# PROVIDED MATERIAL start

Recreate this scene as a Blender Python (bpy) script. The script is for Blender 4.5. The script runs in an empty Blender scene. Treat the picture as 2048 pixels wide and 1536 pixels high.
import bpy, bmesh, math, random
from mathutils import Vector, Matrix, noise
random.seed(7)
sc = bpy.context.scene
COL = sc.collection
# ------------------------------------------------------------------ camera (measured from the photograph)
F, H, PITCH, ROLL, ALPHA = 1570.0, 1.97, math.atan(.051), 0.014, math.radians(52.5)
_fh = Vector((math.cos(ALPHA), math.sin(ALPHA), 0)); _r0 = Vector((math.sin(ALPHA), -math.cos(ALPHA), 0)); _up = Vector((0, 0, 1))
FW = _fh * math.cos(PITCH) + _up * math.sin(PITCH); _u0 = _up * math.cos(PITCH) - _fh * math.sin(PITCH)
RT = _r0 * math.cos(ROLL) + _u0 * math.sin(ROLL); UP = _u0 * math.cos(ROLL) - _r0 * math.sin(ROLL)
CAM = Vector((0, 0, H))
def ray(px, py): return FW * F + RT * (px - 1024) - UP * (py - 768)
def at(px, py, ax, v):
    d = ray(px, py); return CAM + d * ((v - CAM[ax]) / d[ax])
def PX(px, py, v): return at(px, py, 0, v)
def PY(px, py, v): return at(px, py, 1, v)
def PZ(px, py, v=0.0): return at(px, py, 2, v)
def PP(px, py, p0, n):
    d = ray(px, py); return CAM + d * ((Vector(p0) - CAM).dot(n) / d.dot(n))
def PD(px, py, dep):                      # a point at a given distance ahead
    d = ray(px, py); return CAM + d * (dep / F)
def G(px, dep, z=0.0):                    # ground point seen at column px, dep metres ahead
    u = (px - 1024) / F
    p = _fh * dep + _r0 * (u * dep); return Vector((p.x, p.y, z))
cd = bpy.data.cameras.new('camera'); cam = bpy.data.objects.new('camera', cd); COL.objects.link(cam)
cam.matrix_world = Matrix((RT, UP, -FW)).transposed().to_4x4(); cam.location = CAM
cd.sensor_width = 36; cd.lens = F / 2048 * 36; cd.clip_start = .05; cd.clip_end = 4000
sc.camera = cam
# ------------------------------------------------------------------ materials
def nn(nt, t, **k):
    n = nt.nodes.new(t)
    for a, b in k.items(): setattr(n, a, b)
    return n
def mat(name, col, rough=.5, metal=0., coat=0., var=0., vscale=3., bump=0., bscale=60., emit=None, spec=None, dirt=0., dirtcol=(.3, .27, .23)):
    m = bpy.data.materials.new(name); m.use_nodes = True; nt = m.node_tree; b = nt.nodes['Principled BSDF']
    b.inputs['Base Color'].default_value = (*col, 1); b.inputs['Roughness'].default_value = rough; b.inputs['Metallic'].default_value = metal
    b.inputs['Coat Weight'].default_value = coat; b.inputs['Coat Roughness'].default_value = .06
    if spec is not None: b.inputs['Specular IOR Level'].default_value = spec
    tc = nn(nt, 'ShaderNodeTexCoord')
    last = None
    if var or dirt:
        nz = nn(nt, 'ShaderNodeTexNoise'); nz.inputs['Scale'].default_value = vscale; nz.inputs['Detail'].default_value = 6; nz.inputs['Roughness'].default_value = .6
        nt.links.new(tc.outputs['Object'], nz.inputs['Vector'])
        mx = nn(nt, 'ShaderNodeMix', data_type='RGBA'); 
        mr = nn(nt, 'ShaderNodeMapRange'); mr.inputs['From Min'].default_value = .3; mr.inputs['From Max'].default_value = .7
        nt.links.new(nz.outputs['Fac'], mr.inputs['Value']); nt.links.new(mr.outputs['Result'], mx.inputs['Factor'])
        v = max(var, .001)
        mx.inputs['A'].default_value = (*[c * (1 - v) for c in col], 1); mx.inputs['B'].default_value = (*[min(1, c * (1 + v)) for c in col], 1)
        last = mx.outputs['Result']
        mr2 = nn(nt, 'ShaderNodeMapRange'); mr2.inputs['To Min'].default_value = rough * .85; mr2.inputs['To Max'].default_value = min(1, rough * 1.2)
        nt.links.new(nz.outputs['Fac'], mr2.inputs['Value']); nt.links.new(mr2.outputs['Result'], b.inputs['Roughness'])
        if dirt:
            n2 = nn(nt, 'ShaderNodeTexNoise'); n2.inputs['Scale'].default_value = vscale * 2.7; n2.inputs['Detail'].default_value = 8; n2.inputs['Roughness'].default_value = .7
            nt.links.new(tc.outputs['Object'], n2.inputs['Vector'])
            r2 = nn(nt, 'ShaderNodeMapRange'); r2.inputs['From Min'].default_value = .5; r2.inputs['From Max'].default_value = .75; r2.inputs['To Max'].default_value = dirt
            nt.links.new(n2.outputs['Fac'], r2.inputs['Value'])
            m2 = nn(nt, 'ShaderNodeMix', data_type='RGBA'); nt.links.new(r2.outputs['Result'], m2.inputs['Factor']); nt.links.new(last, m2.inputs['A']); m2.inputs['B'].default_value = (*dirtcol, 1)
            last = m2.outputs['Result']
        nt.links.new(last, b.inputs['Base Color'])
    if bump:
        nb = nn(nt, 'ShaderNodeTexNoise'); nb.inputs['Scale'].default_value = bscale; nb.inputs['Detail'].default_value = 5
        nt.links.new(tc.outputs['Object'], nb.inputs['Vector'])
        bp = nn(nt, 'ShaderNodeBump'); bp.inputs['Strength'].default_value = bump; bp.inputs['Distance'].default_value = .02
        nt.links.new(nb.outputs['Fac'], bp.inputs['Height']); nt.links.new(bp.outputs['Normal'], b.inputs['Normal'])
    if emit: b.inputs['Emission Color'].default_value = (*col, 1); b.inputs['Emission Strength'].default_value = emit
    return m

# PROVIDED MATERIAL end

(EXERCISE BRIEF):
How many of these lines contain "scene"? Write only the number.

(OUTPUT BELOW):
2